Consten and Grundig was one the first cases in which the ECJ was called on to consider the application of European competition law to an exclusive distribution system.   It is the origin of many of the principles that are applied today when considering the application of competition law to distribution and licensing agreements.  Among those is the notion that, whilst the existence of exclusivity arising from the holding of an intellectual property right is not restrictive of competition, the exercise of such an exclusive right might be.  In Consten and Grundig, Grundig granted an exclusive licence of its trademarks in France to its distributor, Consten, with a view to enabling Consten to use those marks to prevent Grundig-branded products being imported into France from other Member States.  The grant of such a licence (ie the exercise of Grundig's trademark rights) was found to be restrictive of competition.

Subsequently, the ECJ developed the concept of exhaustion of rights in relation to trademarks (in Deutsche Grammophon v Metro in 1971).   If the exhaustion principle had applied at the time of Consten and Grundig, it would have meant that Consten would have been unable to enforce its exclusive trademark right to prevent the importation into France of Grundig-branded products that had been placed on market elsewhere in the EEC by Grundig or with its consent.

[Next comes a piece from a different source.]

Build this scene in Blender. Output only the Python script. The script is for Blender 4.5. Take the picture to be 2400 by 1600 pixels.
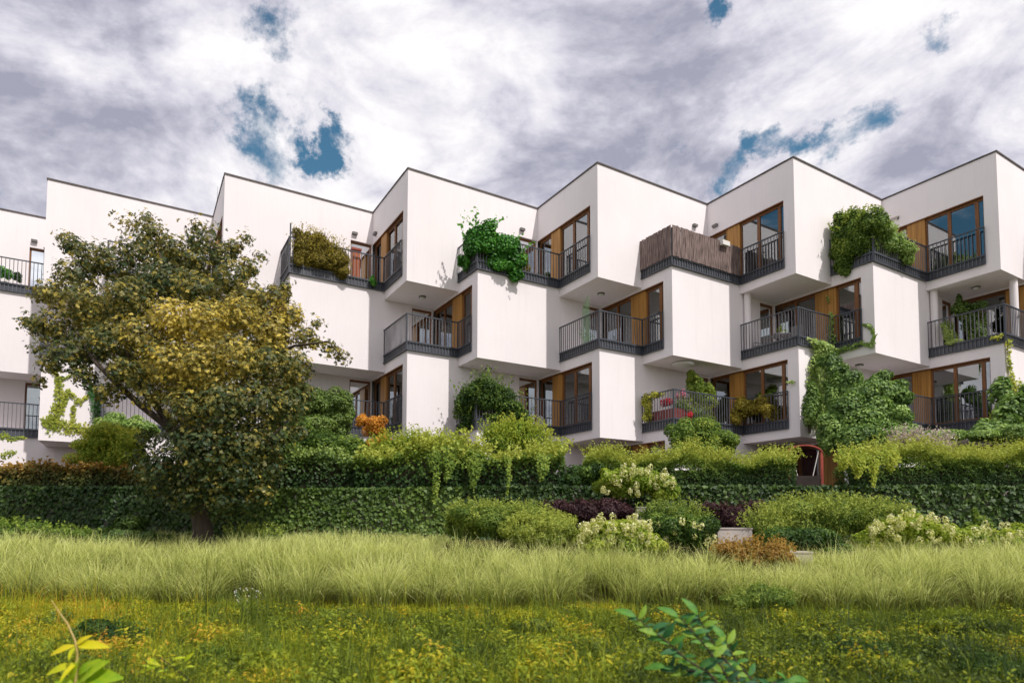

The reference to Consten and Grundig in the context of Paramount's commitments is highly significant because, as was the case in relation to trademarks in the 1960s, there is no principle of exhaustion of rights in relation to the internet transmission of copyright works.  Reading between the lines, the Commission is saying: "If the exercise of exclusive trade mark rights in Consten and Grundig was anti-competitive, then why not the exercise of exclusive copyrights in relation to internet transmission?"

But surely it can't be that easy…?

Indeed.  Skipping forward to the early 1980s, the ECJ decided in the 1982 case of Coditel v Cine Vog (Coditel II) that an exclusive licence to exhibit a film in the territory of a Member State was not as such restrictive of competition, although it could be restrictive of competition where there are "legal and economic circumstances the effect of which is to restrict film distribution to an appreciable degree or to distort competition on the cinematographic market, regard being had to the specific characteristics of that market".  Generally, this is taken to mean that exclusive copyright licensing of films on a national territorial basis is not restrictive of competition by object but could be restrictive of competition if, following a market analysis, it was shown to have an appreciably anti-competitive effect.

The Commission's Paramount commitments decision mentions Coditel II but glosses over the clear indication from the Court that restrictions in licences of media content (within the scope of the rights granted by copyright) should only be found to be anti-competitive where there is an appreciable effect on competition.  This is followed by an otherwise conventional discussion of how agreements which tend to "restore the divisions between national markets" are liable to frustrate the EU's objective of achieving a single market and hence are deemed to have the object of restricting competition.

Whilst, following FAPL/Murphy, this analysis may be correct in relation to satellite transmission, where there is a single pan-EU authorisation, it is circular and unconvincing in relation to other forms of broadcasting, in particular internet transmission, where divisions between national markets remain, at least for the time being, an integral part of copyright law and supported in the CJEU's case law (Coditel II).

Since this is just a commitments decision it cannot be taken as a fully reasoned position by the Commission on the law, still less an authoritative statement of the law.  However it is yet another indication of the Commission's hostility to geo-blocking of media content and a warning that it is prepared to creatively interpret existing case law in order to facilitate enforcement action against this kind of practice.  It is also illustrative of the kind of legal arguments that are likely to play out in any enforcement action in relation to digital content following on from the E-Commerce Sector Inquiry (see our blog here).